Al contrario, “l’aumento dell’uso di strumenti di pagamento diversi dai contanti ha effettivamente un impatto positivo sull’economia, perché hanno un costo inferiore e garantiscono maggiore efficienza e trasparenza in transazioni economiche”.

Ma quello che vale per il Sud si può dire valga per l’intero paese quando si confronta con i partner europei. E non è certo un caso che la nostra posizione di fanalini di coda nell’uso di sistemi di pagamento alternativi coincida con un posizionamento altrettanto basso nell’indice di digitalizzazione del paese, come mostra il grafico sotto.
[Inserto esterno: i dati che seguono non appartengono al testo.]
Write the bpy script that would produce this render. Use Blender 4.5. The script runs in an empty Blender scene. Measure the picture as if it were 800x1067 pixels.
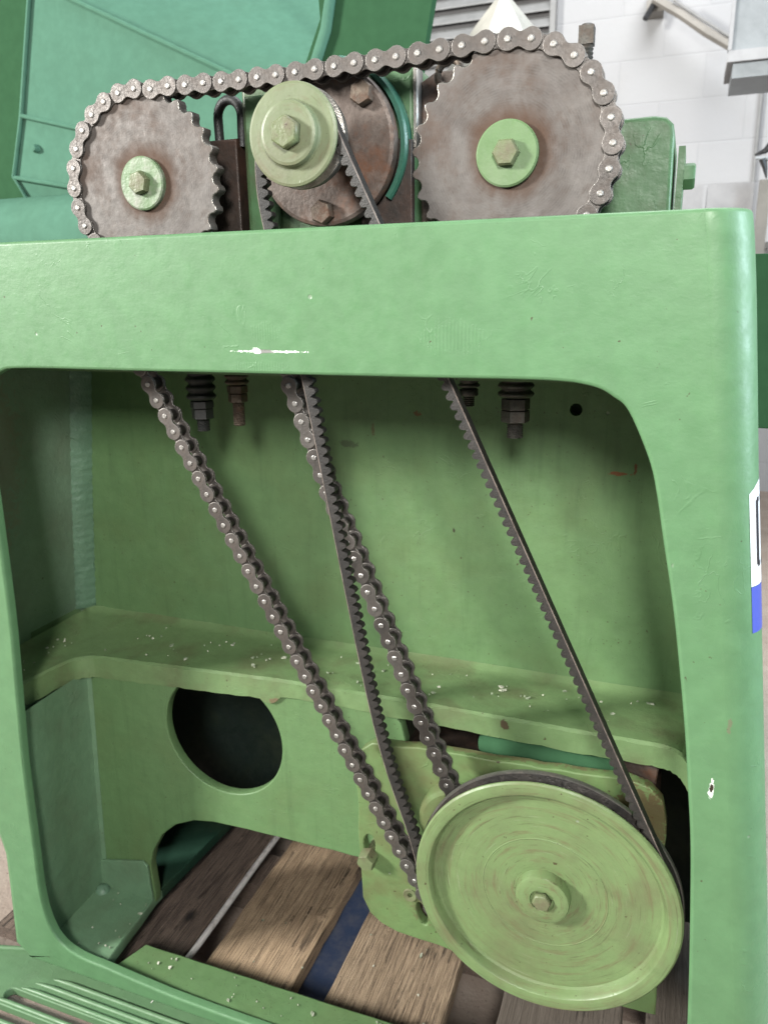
import bpy, bmesh, math, random
from mathutils import Vector, Matrix
random.seed(7)
PI = math.pi
U = 0.01905                      # one chain pitch in metres; all shape numbers below are in pitches
S = bpy.context.scene
COL = S.collection

# ------------------------------------------------------------------ camera
cam_d = bpy.data.cameras.new('camera'); cam = bpy.data.objects.new('camera', cam_d); COL.objects.link(cam)
S.camera = cam
cam_d.sensor_fit = 'VERTICAL'; cam_d.sensor_height = 24.0; cam_d.lens = 24.0 * 809.33 / 1067.0
cam_d.clip_start = 0.01; cam_d.clip_end = 60
yaw, pitch, roll = 0.363591717, 0.276956543, -0.0168417314
fwd = Vector((-math.sin(yaw)*math.cos(pitch), math.cos(yaw)*math.cos(pitch), -math.sin(pitch)))
rt = Vector((math.cos(yaw), math.sin(yaw), 0)); up = rt.cross(fwd)
r2 = math.cos(roll)*rt + math.sin(roll)*up; u2 = -math.sin(roll)*rt + math.cos(roll)*up
M = Matrix((r2, u2, -fwd)).transposed().to_4x4()
M.translation = Vector((10.8988, -36.5647, -4.5241)) * U
cam.matrix_world = M
cam_d.dof.use_dof = True; cam_d.dof.focus_distance = 0.70; cam_d.dof.aperture_fstop = 7.0

# ------------------------------------------------------------------ light
W = bpy.data.worlds.new('World'); S.world = W; W.use_nodes = True
bg = W.node_tree.nodes['Background']
bg.inputs[0].default_value = (0.86, 0.93, 1.0, 1); bg.inputs[1].default_value = 0.085

def area(name, loc, target, sx, sy, power, color):
    l = bpy.data.lights.new(name, 'AREA'); l.shape = 'RECTANGLE'; l.size = sx; l.size_y = sy
    l.energy = power; l.color = color
    o = bpy.data.objects.new(name, l); COL.objects.link(o)
    o.location = loc
    o.rotation_euler = (Vector(target) - Vector(loc)).to_track_quat('-Z', 'Y').to_euler()
    return o
# the open hall door behind the photographer, a window to the right, an unseen fill added to brighten the far wall
area('door_light', (-4.2, -2.7, 1.5), (-0.1, 0.1, -0.35), 0.8, 0.8, 242, (1.0, 0.985, 0.94))
area('side_door_light', (0.45, -1.72, 0.62), (0.0, 0.1, -0.35), 0.28, 0.45, 22, (1.0, 0.98, 0.94))
area('window_light', (1.9, 0.15, 0.35), (0.2, 0.0, -0.3), 0.7, 1.2, 30, (0.72, 0.88, 1.0))
area('wall_fill', (0.6, 1.6, 3.2), (0.1, 3.8, 0.4), 2.5, 1.5, 84, (0.96, 0.98, 1.0))
area('back_light', (-0.5, 0.0, 1.9), (-0.7, 0.6, 0.2), 0.9, 0.6, 4.5, (0.95, 1.0, 1.0))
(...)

Limitandoci all’osservazione dei comportamenti di pagamento a livello regionale, la situazione è ben illustrata nel grafico a seguire.

Bankitalia nota che nel periodo considerato “la domanda di contante a fini di transazione misurata dal rapporto cash-card è diminuito in tutte le regioni italiane”, anche se nel Meridione questo rapporto “è rimasto sostanzialmente più alto della media nazionale”.

Nello stesso periodo, mentre aumentava la quota di pagamenti non cash in tutto il paese, con maggiore evidenza nel Sud rispetto al Nord, proprio il Sud mostrava la sua “resistenza” all’uso del contante, replicando in sedicesimo il comportando dell’Italia su scala europea. Per dirla diversamente: il Sud sta all’Italia come l’Italia all’Europa. “In tutte le regioni italiane – scrive Bankitalia – questo dato era inferiore alla media dell’area dell’euro, il che implica un ritardo diffuso su tutto il territorio nazionale”.

La questione meridionale è un problema italiano, com’è noto. La questione italiana un problema europeo, come stiamo imparando ogni giorno. Vale per l’uso del contante. Ma non solo.